Wednesday, April 21, 2010

Baptist leaders applaud Advisory Council

by Kevin Butler
From Jeff Huett of the BJC.

WASHINGTON — Religious leaders representing the Baptist denominations and groups that comprise the Baptist Joint Committee have joined to applaud the work of a 25-member advisory council created by the President to help the administration partner more effectively with private groups — including religious ones— that provide social services.

In an April 7 letter to President Barack Obama, BJC Executive Director J. Brent Walker explained that the BJC has long affirmed both of the First Amendment’s religion clauses — no establishment and free exercise. He then acknowledged the propriety “of government and religious organizations carefully cooperating in non-financial ways and, even financially, through a separately incorporated religiously affiliated organization, which does not proselytize, require religious worship or discriminate on the basis or religion in hiring.”
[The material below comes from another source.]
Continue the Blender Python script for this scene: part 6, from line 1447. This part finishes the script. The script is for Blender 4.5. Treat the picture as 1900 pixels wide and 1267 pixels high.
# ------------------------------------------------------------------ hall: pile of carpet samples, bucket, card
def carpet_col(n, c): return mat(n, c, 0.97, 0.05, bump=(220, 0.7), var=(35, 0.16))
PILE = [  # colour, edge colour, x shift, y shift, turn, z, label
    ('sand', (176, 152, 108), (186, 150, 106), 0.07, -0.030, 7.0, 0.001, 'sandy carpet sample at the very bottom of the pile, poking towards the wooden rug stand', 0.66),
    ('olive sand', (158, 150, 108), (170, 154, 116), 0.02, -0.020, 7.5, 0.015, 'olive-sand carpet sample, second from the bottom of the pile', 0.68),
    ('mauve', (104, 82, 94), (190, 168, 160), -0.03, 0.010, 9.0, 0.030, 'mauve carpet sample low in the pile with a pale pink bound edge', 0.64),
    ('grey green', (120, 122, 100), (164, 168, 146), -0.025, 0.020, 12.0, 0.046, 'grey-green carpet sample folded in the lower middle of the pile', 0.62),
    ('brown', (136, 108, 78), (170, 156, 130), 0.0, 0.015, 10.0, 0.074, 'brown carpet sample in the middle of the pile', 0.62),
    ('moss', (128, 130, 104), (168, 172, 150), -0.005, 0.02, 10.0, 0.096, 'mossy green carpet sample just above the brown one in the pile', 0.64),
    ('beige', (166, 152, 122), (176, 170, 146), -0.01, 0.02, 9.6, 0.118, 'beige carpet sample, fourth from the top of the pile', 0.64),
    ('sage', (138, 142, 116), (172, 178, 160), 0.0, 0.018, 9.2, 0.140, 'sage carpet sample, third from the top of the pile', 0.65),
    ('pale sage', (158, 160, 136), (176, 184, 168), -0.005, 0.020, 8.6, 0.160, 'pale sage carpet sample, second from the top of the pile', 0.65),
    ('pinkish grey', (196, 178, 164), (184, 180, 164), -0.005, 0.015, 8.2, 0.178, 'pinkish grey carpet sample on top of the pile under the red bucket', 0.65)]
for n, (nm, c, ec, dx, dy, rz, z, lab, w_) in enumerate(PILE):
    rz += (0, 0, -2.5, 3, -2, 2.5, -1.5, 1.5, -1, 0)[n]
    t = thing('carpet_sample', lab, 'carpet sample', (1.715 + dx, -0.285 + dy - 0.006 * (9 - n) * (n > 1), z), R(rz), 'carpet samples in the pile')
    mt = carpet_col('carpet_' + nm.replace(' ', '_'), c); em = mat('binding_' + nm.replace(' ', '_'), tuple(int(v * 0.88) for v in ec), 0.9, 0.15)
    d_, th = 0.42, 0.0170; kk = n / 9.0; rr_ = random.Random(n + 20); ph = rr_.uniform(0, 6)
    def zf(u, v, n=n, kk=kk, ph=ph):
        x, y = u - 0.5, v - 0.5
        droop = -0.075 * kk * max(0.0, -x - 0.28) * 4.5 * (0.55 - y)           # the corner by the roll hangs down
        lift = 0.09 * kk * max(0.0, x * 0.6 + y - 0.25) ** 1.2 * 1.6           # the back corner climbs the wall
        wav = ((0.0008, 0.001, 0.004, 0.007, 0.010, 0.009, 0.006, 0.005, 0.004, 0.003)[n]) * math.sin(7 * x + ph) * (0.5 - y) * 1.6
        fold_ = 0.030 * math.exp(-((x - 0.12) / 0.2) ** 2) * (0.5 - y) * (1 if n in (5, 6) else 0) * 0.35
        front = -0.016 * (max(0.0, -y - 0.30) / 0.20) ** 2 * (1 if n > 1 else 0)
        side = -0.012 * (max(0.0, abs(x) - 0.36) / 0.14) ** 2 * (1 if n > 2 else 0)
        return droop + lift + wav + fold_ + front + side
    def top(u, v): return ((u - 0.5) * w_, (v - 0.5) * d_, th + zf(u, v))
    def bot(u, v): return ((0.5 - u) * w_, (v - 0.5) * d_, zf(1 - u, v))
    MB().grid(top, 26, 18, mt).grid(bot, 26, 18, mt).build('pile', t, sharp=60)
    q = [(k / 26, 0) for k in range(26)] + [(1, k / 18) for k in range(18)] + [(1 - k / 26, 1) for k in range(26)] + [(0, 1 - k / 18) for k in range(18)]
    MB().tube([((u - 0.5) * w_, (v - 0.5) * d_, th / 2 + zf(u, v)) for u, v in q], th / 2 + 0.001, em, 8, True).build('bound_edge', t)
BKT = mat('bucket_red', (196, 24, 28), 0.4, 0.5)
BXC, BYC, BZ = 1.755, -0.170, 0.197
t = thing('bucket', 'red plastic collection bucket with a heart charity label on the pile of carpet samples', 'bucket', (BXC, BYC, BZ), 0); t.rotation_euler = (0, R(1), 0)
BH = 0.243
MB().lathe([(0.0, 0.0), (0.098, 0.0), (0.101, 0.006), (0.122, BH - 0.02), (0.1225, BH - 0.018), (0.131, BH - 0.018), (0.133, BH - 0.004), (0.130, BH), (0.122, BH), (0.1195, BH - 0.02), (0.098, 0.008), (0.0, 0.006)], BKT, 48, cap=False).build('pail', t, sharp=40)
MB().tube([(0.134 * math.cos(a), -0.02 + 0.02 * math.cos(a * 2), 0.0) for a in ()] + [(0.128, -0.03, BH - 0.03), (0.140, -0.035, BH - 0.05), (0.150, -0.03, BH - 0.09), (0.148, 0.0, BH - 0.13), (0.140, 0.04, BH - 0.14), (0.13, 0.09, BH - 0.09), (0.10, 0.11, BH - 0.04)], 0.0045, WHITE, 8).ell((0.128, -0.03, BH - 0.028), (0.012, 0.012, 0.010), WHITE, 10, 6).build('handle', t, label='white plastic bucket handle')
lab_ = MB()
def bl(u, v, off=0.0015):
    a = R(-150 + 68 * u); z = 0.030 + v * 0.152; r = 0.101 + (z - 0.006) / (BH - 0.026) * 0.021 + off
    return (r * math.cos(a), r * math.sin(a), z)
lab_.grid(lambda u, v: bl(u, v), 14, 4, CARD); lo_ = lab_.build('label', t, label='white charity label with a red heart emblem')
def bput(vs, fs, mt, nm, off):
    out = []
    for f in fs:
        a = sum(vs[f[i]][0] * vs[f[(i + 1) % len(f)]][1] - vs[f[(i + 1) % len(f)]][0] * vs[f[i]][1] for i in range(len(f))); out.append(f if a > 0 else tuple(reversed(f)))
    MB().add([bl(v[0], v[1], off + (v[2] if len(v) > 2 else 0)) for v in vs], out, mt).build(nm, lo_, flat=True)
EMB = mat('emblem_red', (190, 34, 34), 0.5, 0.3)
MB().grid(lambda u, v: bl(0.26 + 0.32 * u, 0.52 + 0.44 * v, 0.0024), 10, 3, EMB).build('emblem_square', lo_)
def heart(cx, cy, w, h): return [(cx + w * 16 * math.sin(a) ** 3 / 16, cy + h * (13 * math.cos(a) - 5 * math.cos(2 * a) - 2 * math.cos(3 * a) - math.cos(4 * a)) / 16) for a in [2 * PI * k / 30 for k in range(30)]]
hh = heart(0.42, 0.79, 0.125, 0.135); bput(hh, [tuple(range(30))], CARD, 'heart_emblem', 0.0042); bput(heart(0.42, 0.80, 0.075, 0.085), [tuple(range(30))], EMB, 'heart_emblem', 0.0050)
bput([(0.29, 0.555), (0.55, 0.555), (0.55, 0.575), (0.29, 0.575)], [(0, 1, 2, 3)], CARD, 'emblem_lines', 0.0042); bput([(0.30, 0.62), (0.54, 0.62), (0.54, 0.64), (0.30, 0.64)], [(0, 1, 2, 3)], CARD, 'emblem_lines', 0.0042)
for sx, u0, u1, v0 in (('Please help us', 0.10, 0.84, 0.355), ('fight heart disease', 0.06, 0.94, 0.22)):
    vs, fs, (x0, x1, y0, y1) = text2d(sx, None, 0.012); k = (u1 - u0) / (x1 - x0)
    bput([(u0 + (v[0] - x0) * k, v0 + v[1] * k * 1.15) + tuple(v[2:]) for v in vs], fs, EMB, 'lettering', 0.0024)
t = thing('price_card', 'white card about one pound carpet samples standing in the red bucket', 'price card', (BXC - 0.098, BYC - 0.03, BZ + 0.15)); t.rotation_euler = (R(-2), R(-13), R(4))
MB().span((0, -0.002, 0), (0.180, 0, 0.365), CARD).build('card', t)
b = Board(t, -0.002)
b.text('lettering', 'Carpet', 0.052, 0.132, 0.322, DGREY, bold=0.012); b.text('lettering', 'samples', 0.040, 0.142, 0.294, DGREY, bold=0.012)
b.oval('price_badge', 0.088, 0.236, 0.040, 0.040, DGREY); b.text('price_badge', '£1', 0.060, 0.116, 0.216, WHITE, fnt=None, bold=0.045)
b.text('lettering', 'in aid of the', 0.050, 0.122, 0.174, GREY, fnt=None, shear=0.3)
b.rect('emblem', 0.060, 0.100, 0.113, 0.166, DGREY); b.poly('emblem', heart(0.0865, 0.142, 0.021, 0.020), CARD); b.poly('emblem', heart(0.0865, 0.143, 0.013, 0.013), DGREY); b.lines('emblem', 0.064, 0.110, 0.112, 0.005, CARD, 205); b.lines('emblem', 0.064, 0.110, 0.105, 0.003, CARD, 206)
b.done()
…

“All of this background is to suggest we think the Advisory Council has done a remarkable job in balancing these considerations, exercising a lot of common sense, and upholding constitutional principles that are so important to protecting religious liberty,” Walker wrote.

The Advisory Council approved 12 specific recommendations made by a task force charged with reforming the faith-based office to strengthen the constitutional and legal footing of public-private partnerships. Specifically, it urged clarifying the prohibited uses of direct financial assistance, providing guidance on the protection of religious identity while providing social services and assuring the religious liberty rights of clients and beneficiaries of federal social service funds.

Among the 15 Baptist executives endorsing the letter was Robert Appel, Executive Director of the Seventh Day Baptist General Conference.